Todos rezan en alto, cada uno a su aire, a la vez mueven los brazos, la cabeza, e incluso se agachan para besar el suelo. El aliento místico es absoluto. Parece que se estuviera asistiendo a todo un espectáculo pero nada más lejos de la realidad. Hay ofrendas en cada rincón: flores de papel, vasos con tequila, comida, gallinas o, lo más curioso: latas de refrescos. Parece que a los santos les gusta beber Coca-Cola.
El ambiente allí dentro es auténtico. Se trata de la máxima expresión del sincretismo religioso. Porque en este templo todo vale: los ritos de la religión cristiana se mezclan con el animismo más extendido entre los mayas. Los chamanes realizan sus rituales pronunciando palabras ininteligibles a la par que otras señoras, junto a ellos, aprietan contra el pecho la estampa de algún santo.
Los extranjeros, mientras, pagan por entrar y pasean por el interior intentando pasar desapercibidos. Lo que se siente mientras se está allí dentro es difícil de explicar. Una mezcla de desconcierto, de asombro, admiración e incluso cierta incomodidad. Lo que está claro es que todo el que sale de la iglesia de San Juan lo hace algo confuso.

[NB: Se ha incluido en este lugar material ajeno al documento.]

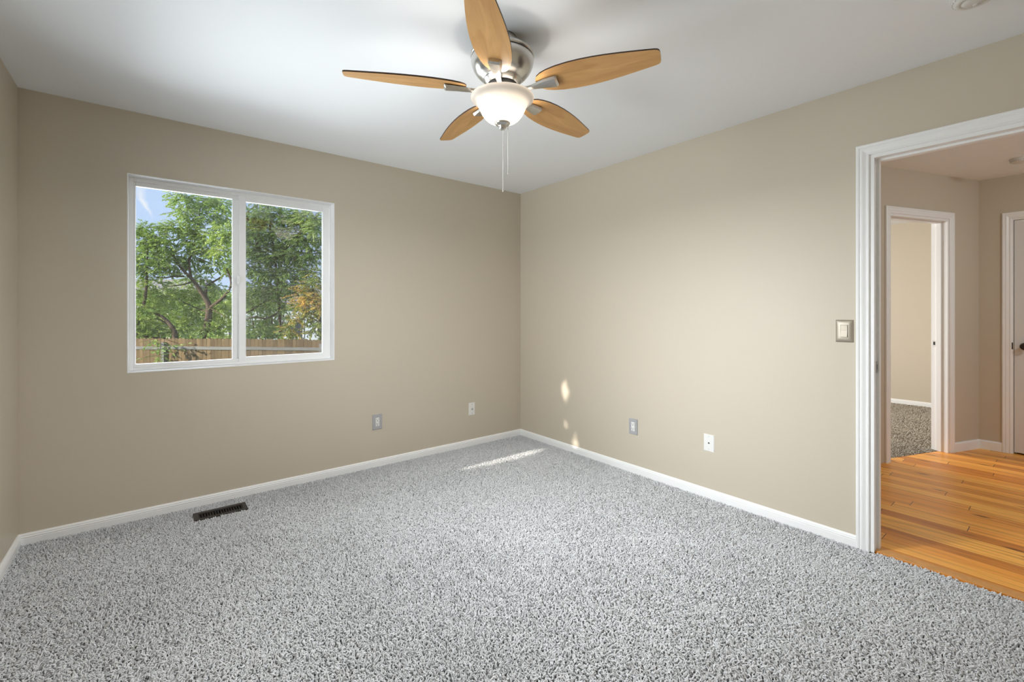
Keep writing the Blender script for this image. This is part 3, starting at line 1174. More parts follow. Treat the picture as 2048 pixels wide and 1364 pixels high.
# ------------------------------------------------------------------ smoke detectors
def detector(label, loc, r):
    root = thing('smoke_detector', label, 'smoke detector', loc)
    bm = bmesh.new()
    add_lathe(bm, [(0, 0), (r, 0), (r, -0.008), (r * 0.97, -0.010), (r * 0.94, -0.010)], 48)
    mesh_obj('detector_base', bm, M['detector'], root)
    bm = bmesh.new()
    add_lathe(bm, [(r * 0.93, -0.009), (r * 0.95, -0.014), (r * 0.90, -0.024), (r * 0.78, -0.031), (r * 0.60, -0.033), (r * 0.58, -0.0315),
                   (r * 0.54, -0.0315), (r * 0.52, -0.0335), (r * 0.2, -0.036), (0, -0.036)], 48)
    mesh_obj('detector_cover', bm, M['detector'], root)
    bm = bmesh.new()
    for k in range(28):
        a = 2 * PI * k / 28
        vs = add_box(bm, (r * 0.86, -0.0028, -0.0245), (r * 0.922, 0.0028, -0.0170))
        bmesh.ops.rotate(bm, verts=vs, cent=(0, 0, 0), matrix=Matrix.Rotation(a, 3, 'Z'))
    mesh_obj('detector_vents', bm, simple('detector_vent', (0.50, 0.49, 0.47), 0.7), root)
    bm = bmesh.new()
    add_lathe(bm, [(0.009, -0.034), (0.009, -0.0375), (0, -0.038)], 20, cx=r * 0.3)
    mesh_obj('test_button', bm, M['detector'], root)
    return root


detector('white smoke detector on the bedroom ceiling near the doorway', (2.41, 0.235, H), 0.068)
detector('white smoke detector on the hall ceiling beyond the doorway', (5.29, 0.262, H), 0.066)

# ------------------------------------------------------------------ ceiling fan
FX, FY = 1.197, 1.565
fan = thing('ceiling_fan', 'brushed nickel ceiling fan with five maple blades and a lit glass bowl', 'ceiling fan', (FX, FY, H))


def lathe_obj(name, prof, mat, parent=fan, n=64):
    bm = bmesh.new()
    add_lathe(bm, [(r, z - H) for r, z in prof], n)
    bmesh.ops.recalc_face_normals(bm, faces=bm.faces)
    o = mesh_obj(name, bm, mat, parent)
    return o


lathe_obj('canopy', [(0, 2.4395), (0.062, 2.4395), (0.0625, 2.43), (0.058, 2.402), (0.045, 2.392), (0.03, 2.389), (0.0, 2.389)], M['nickel'])
lathe_obj('motor_housing', [(0.0, 2.392), (0.034, 2.391), (0.07, 2.385), (0.112, 2.377), (0.1325, 2.370), (0.1385, 2.364), (0.1395, 2.358), (0.1385, 2.353),
                            (0.1345, 2.351), (0.1342, 2.347), (0.137, 2.345), (0.1365, 2.335), (0.1335, 2.320), (0.128, 2.305), (0.119, 2.290),
                            (0.107, 2.276), (0.094, 2.265), (0.083, 2.259), (0.0815, 2.256), (0.0815, 2.252), (0.076, 2.250), (0.0755, 2.243),
                            (0.069, 2.241), (0.068, 2.237), (0.0, 2.237)], M['nickel'])
bm = bmesh.new()
add_lathe(bm, [(0.1352, 2.3525 - H), (0.1352, 2.3455 - H)], 64)
mesh_obj('housing_groove', bm, M['dark'], fan)
lathe_obj('flywheel', [(0.064, 2.238), (0.064, 2.224), (0.0, 2.224)], M['dark'])
lathe_obj('switch_housing', [(0.0, 2.226), (0.046, 2.226), (0.049, 2.222), (0.049, 2.200), (0.053, 2.196), (0.053, 2.186), (0.047, 2.183), (0.0, 2.183)], M['nickel'])
# glass bowl: a moulded shell with a rolled rim, open at the top
bowl = lathe_obj('glass_bowl', [(0.1340, 2.1795), (0.1372, 2.1805), (0.1382, 2.1770), (0.1355, 2.1715), (0.1270, 2.1655), (0.1165, 2.1590), (0.1085, 2.1490),
                                (0.1035, 2.1360), (0.0970, 2.1220), (0.0885, 2.1060), (0.0780, 2.0920), (0.0640, 2.0800), (0.0460, 2.0720), (0.0240, 2.0680), (0.0, 2.0670)], M['bowl'])
bowl['label'] = 'frosted white glass bowl'
lathe_obj('finial', [(0.0, 2.071), (0.033, 2.071), (0.0345, 2.068), (0.030, 2.062), (0.021, 2.058), (0.016, 2.054), (0.0165, 2.049), (0.013, 2.044), (0.0105, 2.041), (0.006, 2.0385), (0.0, 2.038)], M['nickel'], n=40)
light('fan_bulb', 'POINT', (FX, FY, 2.138), 6.0, (1.0, 0.95, 0.88), shadow_soft_size=0.035)
light('bowl_glow_fill', 'AREA', (FX, FY, 2.030), 35, (0.95, 0.975, 1.0), to=(0, 0, -1), shape='DISK', size=0.2).visible_glossy = False  # added disc light standing in for the bowl's downward glow, hidden from reflections

# outline of one blade, local x outwards
half = [(0.158, 0.000), (0.160, 0.018), (0.170, 0.036), (0.190, 0.050), (0.220, 0.0610), (0.260, 0.0695), (0.310, 0.0745), (0.360, 0.0755), (0.410, 0.0735),
        (0.460, 0.0690), (0.510, 0.0625), (0.560, 0.0545), (0.610, 0.0460), (0.640, 0.0405), (0.652, 0.0365), (0.658, 0.0300), (0.660, 0.0200), (0.6605, 0.0)]
outline = half + [(x, -y) for x, y in half[-2:0:-1]]


def blade_mesh():
    bm = bmesh.new()
    th = 0.0032
    lo = [bm.verts.new((x, y, -th)) for x, y in outline]
    hi = [bm.verts.new((x, y, th)) for x, y in outline]
    f = bm.faces.new(lo[::-1])
    f.material_index = 0
    f = bm.faces.new(hi)
    f.material_index = 1
    n = len(outline)
    for i in range(n):
        f = bm.faces.new((lo[i], lo[(i + 1) % n], hi[(i + 1) % n], hi[i]))
        f.material_index = 1
    bmesh.ops.recalc_face_normals(bm, faces=bm.faces)
    return bm


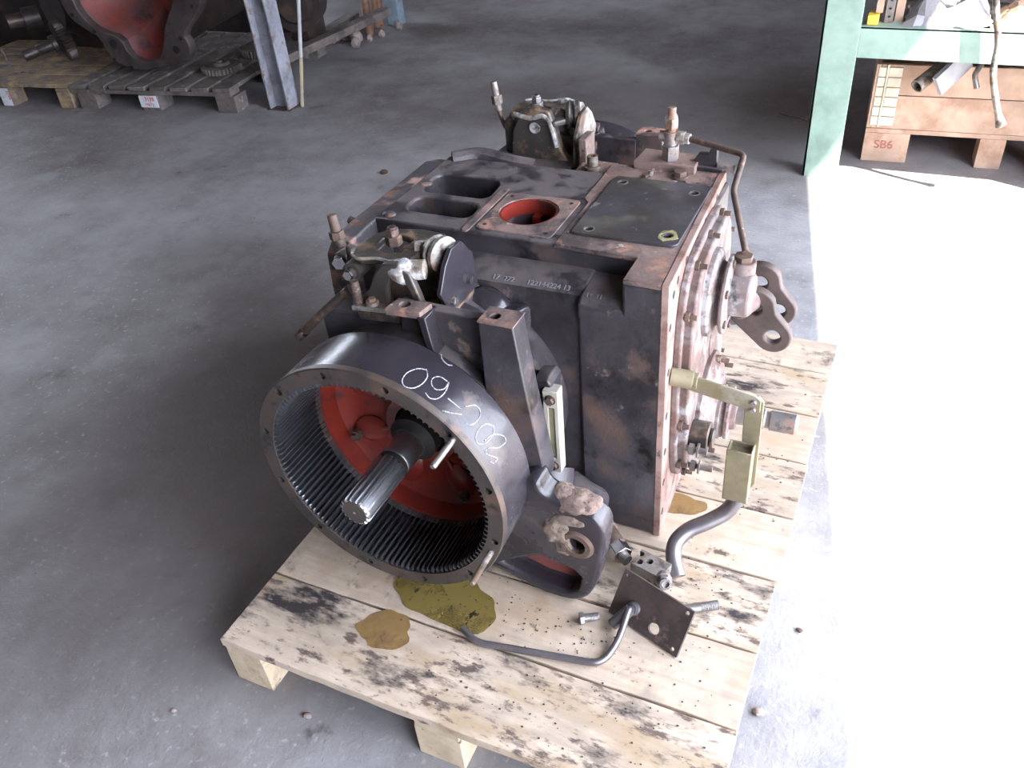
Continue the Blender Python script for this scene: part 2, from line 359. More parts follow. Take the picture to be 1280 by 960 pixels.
# top deck with slots and round opening
deck = MB(); deck.box(.085, .70, .703, 1.065, .30, .804)
cuts = []
def rrect(x0, x1, y0, y1, r=.02, skew=0):
    P = []
    for cx, cy, a in ((x1-r, y1-r, 0), (x0+r, y1-r, PI/2), (x0+r, y0+r, PI), (x1-r, y0+r, 1.5*PI)):
        for k in range(5): P.append((cx+r*math.cos(a+k*PI/8), cy+r*math.sin(a+k*PI/8)))
    return [(x+skew*(y-y0), y) for x, y in P]
for x0, x1, y0, y1 in ((.115, .287, .862, .962), (.128, .290, .762, .835)):
    c = MB(); c.prism(rrect(x0, x1, y0, y1, .022, -.05), 'z', .68, .9); cuts.append(c)
c = MB(); c.cyl((.407, .825, .62), (.407, .825, .9), .064, n=48); cuts.append(c)
deck.cut(cuts)
# other body masses
body = MB(); body.add(deck)
prof = [(.622, .146), (.612, .60), (.612, .70), (.632, .738), (.66, .752), (.71, .762), (.71, .3)]
body.prism(prof, 'x', .06, .606); body.prism([(2*.87-y, z) for y, z in prof], 'x', .06, .606)
body.box(.07, .60, .64, 1.10, .146, .60)
body.box(.602, .776, .6045, .72, .1465, .732)
body.prism([(.6048, .70), (.6048, .7315), (.628, .747), (.71, .757), (.71, .70)], 'x', .60, .70)
body.box(.60, .776, .71, 1.128, .146, .786)
body.box(.693, .776, .6047, .72, .70, .7985)
HOUS = body.build('housing', BLACK, G, .006, seg=3)
# machined deck faces
b = MB()
P = [(.516, .700), (.694, .694), (.694, .606), (.7805, .6045), (.762, 1.128), (.50, 1.115), (.50, .92), (.516, .90)]
b.prism(P, 'z', .796, .8065); b.cut([MB().cyl((x, y, .78), (x, y, .83), .012, n=20) for x, y in ((.68, 1.05), (.597, 1.03))])
b.build('top_pad', TOPRUST, G, .002, label='rusty pinkish machined top face')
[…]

Lo que ocurre en el interior del misterioso templo sólo queda en la memoria de los que entran en él. Un enorme cartel a la entrada deja bien claro que está completamente prohibido tomar fotografías y vídeos. Y más vale hacer caso: hay quienes cuentan que enfadar a un chamula no es la mejor de las experiencias.
La fiesta continúa
Mientras dentro de la iglesia se producen las escenas más surrealistas, fuera muchos están de fiesta. Y es que los domingos no son sólo día de mercado. También es el día en el que las familias salen a la calle para disfrutar y festejar el fin de semana.
En la plaza hay mesas llenas de cerveza y comida. Los niños corretean por los alrededores, las mujeres charlan entre ellas, el alcohol pasa de mano en mano y algún que otro mariachi hace acto de presencia. Pero vuelve a ser una celebración para ellos, ningún extranjero llega a formar parte del festejo.
Quien visita San Juan Chamula puede tener la impresión de que se trata de un pueblo anclado en el pasado. Su gente, sus costumbres, su forma de vestir… todo parece pertenecer a otra época. O a otro universo. El universo de los chamulas, en el que la esencia de un mundo indígena ha sido capaz de sobrevivir a la historia.
Fue una experiencia con sabor a misterio, a un pasado muy presente en ellos y muchas preguntas sin respuesta.